Seeking A Way (Or Ways) Forward

Such reconsiderations of Quaker pacifism, whatever we think of them, are nothing new. In World War I, a large group of Hicksite Friends published a statement rather aggressively endorsing US entry into the war, and insisted that doing so was consistent with the peace testimony. Their declaration is online.

Despite such defections, many Friends in successive generations have stood fast in a refusal to take part in war. The World War I pro-war Hicksites’ declaration was answered, in part, by essays like, “The Higher Cause,” by Thomas Jenkins, published as a pamphlet by Friends General Conference in 1917, and on the web.

For the following generation, there is a fine and sobering Pendle Hill lecture on “The Integrity of German Friends During the Twelve Years of Nazi Rule,” by Brenda Bailey, on their site.

For more on this subject there is the book, Quakers and Nazis, by historian Hans Schmitt (University of Missouri Press).

Two recent books from Pendle Hill, Friends in Civilian Public Service (World War II), and Friends and the Vietnam War, include many striking and moving personal stories from men and women who served their country by refusing to serve in the military, plus accounts by some veterans who challenged the wars they had fought in.

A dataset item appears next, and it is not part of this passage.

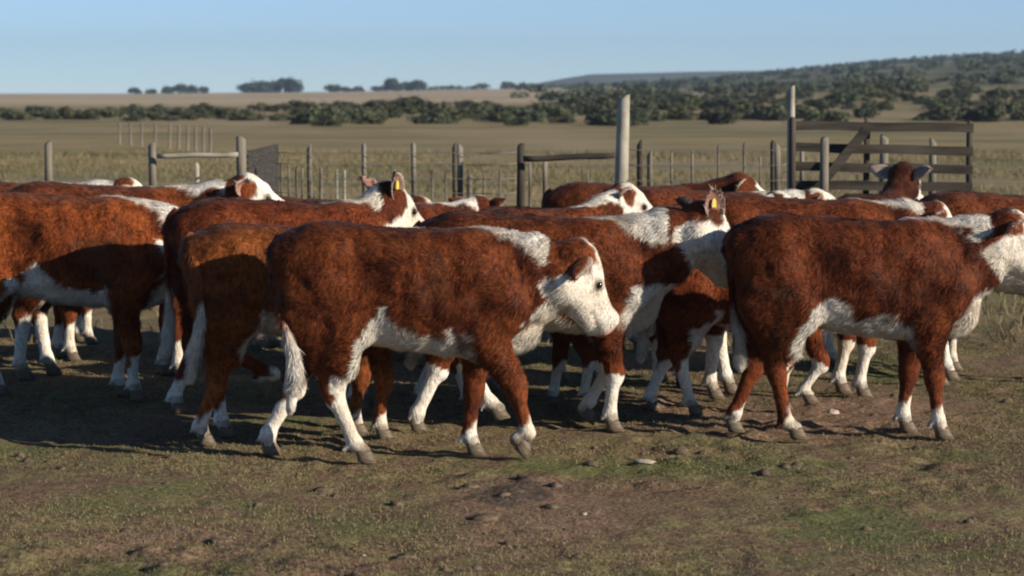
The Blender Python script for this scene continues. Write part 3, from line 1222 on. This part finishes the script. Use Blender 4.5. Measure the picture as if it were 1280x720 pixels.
for tname in ('a',):
    # far-off scrub on the slope and the line of trees along the skyline read as one mass each
    V, F, T = [], [], []
    off = 0
    for i in range(420):
        px = 640 + 780 * rp.random() ** .75
        D = 255 + 520 * rp.random() ** 1.2
        x = gx(px, D)
        zz = float(terrain(np.array([x]), np.array([D]))[0])
        w = (.6 + 2.0 * rp.random() ** 2) * (.6 + D / 700)
        c = [(x + w * (rp.random() - .5) * 1.6, D + w * (rp.random() - .5), zz + w * .22) for _ in range(4)]
        v, f, t = leaves(c, [w * .42] * 4, 80, w * .13, rp, .6)
        t = np.clip(t * .8 + rp.normal(0, .15), 0, 1)
        V.append(v)
        F.append(f + off)
        T.append(t)
        off += len(v)
    o = obj('scrub', foliage_mesh('scrub', np.concatenate(V), np.concatenate(F), np.concatenate(T)))
    tag(o, 'dark green scrub scattered over the far slope on the right', 'scrub', kind='stuff')
    V, F, T = [], [], []
    off = 0
    for px in np.arange(528, 1420, 2.6):
        D = 835 + 30 * rp.random()
        if px < 820 and vnoise(np.array([[px * .05, 0, 0]]), 1, 8)[0] < -.55:
            continue
        x = gx(px, D)
        zz = float(terrain(np.array([x]), np.array([D]))[0])
        w = (1.0 + 1.0 * rp.random()) * (1.3 if px > 880 else 1.0)
        if 595 < px < 640:
            w *= 1.4
        v, f, t = leaves([(x, D, zz + w * .35), (x + .8, D, zz + w * .6)], [w * .6, w * .45], 40, w * .18, rp, .8)
        V.append(v)
        F.append(f + off)
        T.append(t * .4)
        off += len(v)
    o = obj('treeline', foliage_mesh('treeline', np.concatenate(V), np.concatenate(F), np.concatenate(T)))
    tag(o, 'thin dark line of trees along the skyline and up the hill', 'treeline', kind='stuff')

# ------------------------------------------------------------------ fences and gates
def post_geo(H, R, lean=(0, 0), seed=0, flat=False, seg=10, sink=.3, pointed=False):
    r = np.random.default_rng(seed)
    V, F = [], []
    n = 8
    ph = r.random(seg) * .14 - .07
    for i in range(n):
        t = i / (n - 1)
        z = -sink + (H + sink) * t
        rr = R * (1.06 - .14 * t) * (1 + .05 * math.sin(5 * t + seed))
        ox = lean[0] * t + .006 * math.sin(3 * t + seed)
        oy = lean[1] * t
        for k_ in range(seg):
            an = 2 * math.pi * k_ / seg + .3
            if flat:
                q = max(abs(math.cos(an)), abs(math.sin(an)))
                cx, cy = math.cos(an) / q, math.sin(an) / q
            else:
                cx, cy = math.cos(an), math.sin(an)
            zz = z + (.025 * math.cos(an + seed) if i == n - 1 else 0)
            V.append((ox + rr * (1 + ph[k_]) * cx, oy + rr * (1 + ph[k_]) * cy, zz))
    for i in range(n - 1):
        for k_ in range(seg):
            k2 = (k_ + 1) % seg
            F.append((i * seg + k_, i * seg + k2, (i + 1) * seg + k2, (i + 1) * seg + k_))
    V.append((lean[0], lean[1], H + .012))
    for k_ in range(seg):
        F.append(((n - 1) * seg + k_, (n - 1) * seg + (k_ + 1) % seg, len(V) - 1))
    return V, F


def post(parent, px, ytop, D, wpx, mat=None, leanpx=0, seed=0, name='post', flat=False):
    H = zof(ytop, D)
    V, F = post_geo(H, wpx / FPX * D * .5, (leanpx / FPX * D, 0), seed, flat)
    me = poly_mesh(name, V, F, mat or M_WOOD)
    return obj(name, me, parent, Vector((gx(px, D), D, 0)) - (parent.location if parent else Vector()))


def rail_obj(parent, name, p0, p1, r, mat, seed=0, seg=8, flat=1.0, turn=0.0):
    p0, p1 = np.array(p0, float), np.array(p1, float)
    base = np.array(parent.location) if parent else np.zeros(3)
    n = 9
    path = [p0 + (p1 - p0) * i / (n - 1) + np.array([0, 0, .003 * math.sin(i * 1.3 + seed)]) for i in range(n)]
    V, F = [], []
    d = (p1 - p0) / np.linalg.norm(p1 - p0)
    a = np.cross(d, [0, 1, 0])
    a /= np.linalg.norm(a)
    b = np.cross(d, a)
    for i, p in enumerate(path):
        for k_ in range(seg):
            an = 2 * math.pi * k_ / seg + turn
            rr = r * (1 + .04 * math.sin(2.1 * i + k_ + seed))
            V.append(p - base + a * rr * math.cos(an) + b * rr * flat * math.sin(an))
    for i in range(n - 1):
        for k_ in range(seg):
            k2 = (k_ + 1) % seg
            F.append((i * seg + k_, i * seg + k2, (i + 1) * seg + k2, (i + 1) * seg + k_))
    F.append(list(range(seg))[::-1])
    F.append([(n - 1) * seg + q for q in range(seg)])
    return obj(name, poly_mesh(name, V, F, mat, seg > 4), parent)


def P(px, py, D):
    return (gx(px, D), D, zof(py, D))


# left: open wooden frame of two posts and a pale rail
fr = empty('rail_frame', (gx(247, 17), 17, 0))
tag(fr, 'open frame of two grey posts joined by one pale rail, at the far left', 'fence')
post(fr, 191.5, 182, 17, 11, seed=1)
post(fr, 303, 174, 17, 13, seed=2)
rail_obj(fr, 'rail', P(197, 195, 16.93), P(298, 193.5, 16.93), .018, M_PALE, 3)
sp_ = empty('fence_post', (gx(246, 19), 19, 0))
tag(sp_, 'short pale post standing alone under the pale rail', 'post')
post(sp_, 246, 206, 19, 5.5, mat=M_PALE, seed=4)
# netting panel
net = empty('netting_panel', (gx(330, 17.4), 17.4, 0))
tag(net, 'dark grey netting stretched from the leftmost frame to the thin droppers', 'netting')
V, F = [], []
x0, x1 = gx(311, 17.2), gx(347, 20.5)
a0 = np.array([x0, 17.2, 0])
a1 = np.array([x1, 20.5, 0])
base = np.array(net.location)
for i in range(22):
    p = a0 + (a1 - a0) * i / 21 - base
    for z0, z1, dx in ((.1, zof(188, 17.2) - .03 * i / 21, 0),):
        w = .012
        n0 = len(V)
        V += [tuple(p + np.array([-w, 0, z0])), tuple(p + np.array([w, 0, z0])), tuple(p + np.array([w, .004, z1])), tuple(p + np.array([-w, .004, z1]))]
        F.append((n0, n0 + 1, n0 + 2, n0 + 3))
for j in range(26):
    z = .12 + j * .045
    if z > zof(188, 17.2) - .03:
        break
    p, q = a0 - base, a1 - base
    n0 = len(V)
    for e, zz in ((p, z), (q, z), (q, z + .022), (p, z + .022)):
        V.append(tuple(e + np.array([0, -.006, zz])))
    F.append((n0, n0 + 1, n0 + 2, n0 + 3))
obj('net', poly_mesh('net', V, F, M_MESHP, False), net)


def wire_fence(label, posts, wires, D, x0, x1, droppers=(), name='wire_fence'):
    """posts: (px, ytop, width px, material, D offset)"""
    root = empty(name, (gx((x0 + x1) / 2, D), D, 0))
    tag(root, label, 'fence')
    for i, (px, yt, w, m_, dd) in enumerate(posts):
        post(root, px, yt, D + dd, w, mat=m_, seed=int(px) % 17)
    for i, (px, yt, w) in enumerate(droppers):
        post(root, px, yt, D - .02, w, mat=M_WOOD, seed=int(px) % 13, name='dropper')
    for z in wires:
        a = np.array([gx(x0, D), D - .05, z]) - np.array(root.location)
        b = np.array([gx(x1, D), D - .05, z]) - np.array(root.location)
        V_, F_ = tube(np.linspace(a, b, 12) + np.array([[0, 0, -.012 * math.sin(math.pi * ((i * 3) % 11) / 11)] for i in range(12)]), [.0032] * 12, 5)
        obj('wire', poly_mesh('wire', V_, F_, M_WIRE), root)
    return root


wire_fence('wire fence of thin grey posts between the pale railed frame and the dark thick post',
           [(387, 184, 7, M_WOOD, 0), (456, 183, 6.5, M_WOOD, 0), (518, 182, 7, M_WOOD, 0), (567, 182, 5, M_DARKW, .5), (576, 183, 8, M_WOOD, 0)],
           (zof(190, 17.6), zof(204, 17.6), zof(222, 17.6), zof(240, 17.6)), 17.6, 345, 648,
           droppers=[(352, 206, 3), (361, 208, 3), (371, 210, 3), (379, 212, 3)])
wire_fence('lower wire fence of short posts seen behind the thin grey posts',
           [(401, 210, 5, M_WOOD, 0), (421, 214, 3, M_PALE, 0), (430, 215, 3, M_PALE, 0), (540, 214, 3, M_WOOD, 0), (557, 215, 3, M_WOOD, 0), (587.5, 215, 6.5, M_WOOD, 0), (605, 216, 3, M_WOOD, 0), (624, 214, 3, M_WOOD, 0)],
           (zof(218, 22), zof(228, 22)), 22, 395, 650)
tf = empty('railed_fence', (gx(710, 17), 17, 0))
tag(tf, 'dark thick post and tall leaning post joined by one thin dark rail', 'fence')
post(tf, 650, 183, 17, 11, mat=M_DARKW, seed=5)
post(tf, 770, 122, 17, 18, mat=M_PALE, leanpx=9, seed=6)
rail_obj(tf, 'rail', P(654, 199, 16.9), P(768, 194, 16.9), .022, M_WOODR, 2)
post(tf, 682, 200, 17.6, 6, seed=9, name='dropper')
post(tf, 663, 205, 17.8, 4, seed=3, name='dropper')
post(tf, 735, 214, 17.8, 3.5, seed=3, name='dropper')
wire_fence('wire fence of thin droppers between the tall leaning post and the timber gate',
           [(799, 178, 8, M_DARKW, 0), (812, 191, 7.5, M_WOOD, .4), (966, 179, 6, M_DARKW, 0), (972, 182, 8, M_WOOD, .5)],
           (zof(186, 17.4), zof(205, 17.4), zof(224, 17.4)), 17.4, 778, 985,
           droppers=[(840, 192, 3), (866, 190, 3.5), (898, 184, 3), (930, 180, 3.2), (951, 198, 2.6)])
# right: timber gate hung between tall posts
gt = empty('timber_gate', (gx(1060, 16.6), 16.6, 0))
tag(gt, 'grey timber gate of three dark rails with a diagonal brace beside tall posts', 'gate')
for y0, y1 in ((157, 158), (184, 187), (208, 210), (231, 232)):
    rail_obj(gt, 'rail', P(993, y0, 16.55), P(1215, y1 + 2, 16.55), .046, M_WOODR, int(y0), 4, .6, math.pi / 4)
rail_obj(gt, 'brace', P(1082, 162, 16.46), P(1028, 228, 16.46), .046, M_WOODR, 4, 4, .5, math.pi / 4)
post(gt, 1083.5, 151, 16.62, 8, mat=M_DARKW, seed=3, name='stile', flat=True)
post(gt, 1212, 155, 16.62, 8, mat=M_DARKW, seed=8, name='stile', flat=True)
gp = empty('gate_post', (gx(985, 16.7), 16.7, 0))
tag(gp, 'tallest grey post at the left end of the timber gate', 'post')
post(gp, 988, 111, 16.75, 11, mat=M_PALE, seed=7)
gp2 = empty('gate_post', (gx(991, 16.3), 16.3, 0))
tag(gp2, 'dark squat post lashed in front of the tallest gate post', 'post')
post(gp2, 991, 150, 16.4, 9, mat=M_DARKW, seed=8)
for px, yt, w, D, lab in ((1028.5, 175, 12, 16.0, 'thick pale post standing in front of the timber gate rails'),
                          (1003, 187, 6, 18.2, 'thin pale post seen between the gate rails'),
                          (1104, 172, 11, 18.5, 'thick grey post behind the right half of the timber gate'),
                          (1165, 176, 9, 18.5, 'grey post beyond the timber gate near the right edge'),
                          (60, 180, 10, 17.6, 'thick grey post alone near the left edge')):
    e = empty('fence_post', (gx(px, D), D, 0))
    tag(e, lab, 'post')
    post(e, px, yt, D, w, seed=int(px) % 11)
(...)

Indeed, several reports on important peace topics, which emerged from Pendle Hill’s Issues Program, which this writer directed, are still available online.

There is a new collection of twenty-three papers on the web from an International Historic Peace Church Consultation in June, 2001 at Bienenberg Theological Seminary, Switzerland. Participants included Mennonites, Brethren and Quakers (among whom was our Co-Editor, Ann Riggs. She discusses the consultation elsewhere in this issue).

Also available there are the Consultation’s Epistle and a study paper entitled, “Just Peacemaking: Toward An Ecumenical Ethical Approach From the Perspectives of the Historic Peace Churches.”

Turning to our current situation, documents are proliferating, especially on the web, and any listing will be outdated by the time it is in print. Even so, here are a few which seem to me particularly suited to use for study and reflection:

One of the best is by a Mennonite, John Paul Lederach, “The Challenge of Terror: A Traveling Essay.” Lederach, one of the most experienced and respected international peace scholar-workers, wrote this piece while trapped in a Guatemala airport after 9/11 grounded US flights. He was returning from a peace-building mission in Colombia. The piece is on the web, with many responses.

For that matter, there is also much to be learned from Lederach’s colleagues at the Conflict Transformation Program at Eastern Mennonite University. They have a site with a collection of papers grappling with 9/11 and its aftermath.

There are many other books and articles which might be mentioned here; but this listing is meant only to offer a way into the literature, not an exhaustive survey. To close on a personal note: My own concern and struggles since 9/11 have resulted in creation of “The Quaker Peace Page,” on the web, on which several of the above pieces, and numerous others, are posted or linked. The hope is that this can be a growing resource for Friends in sorting out peace issues.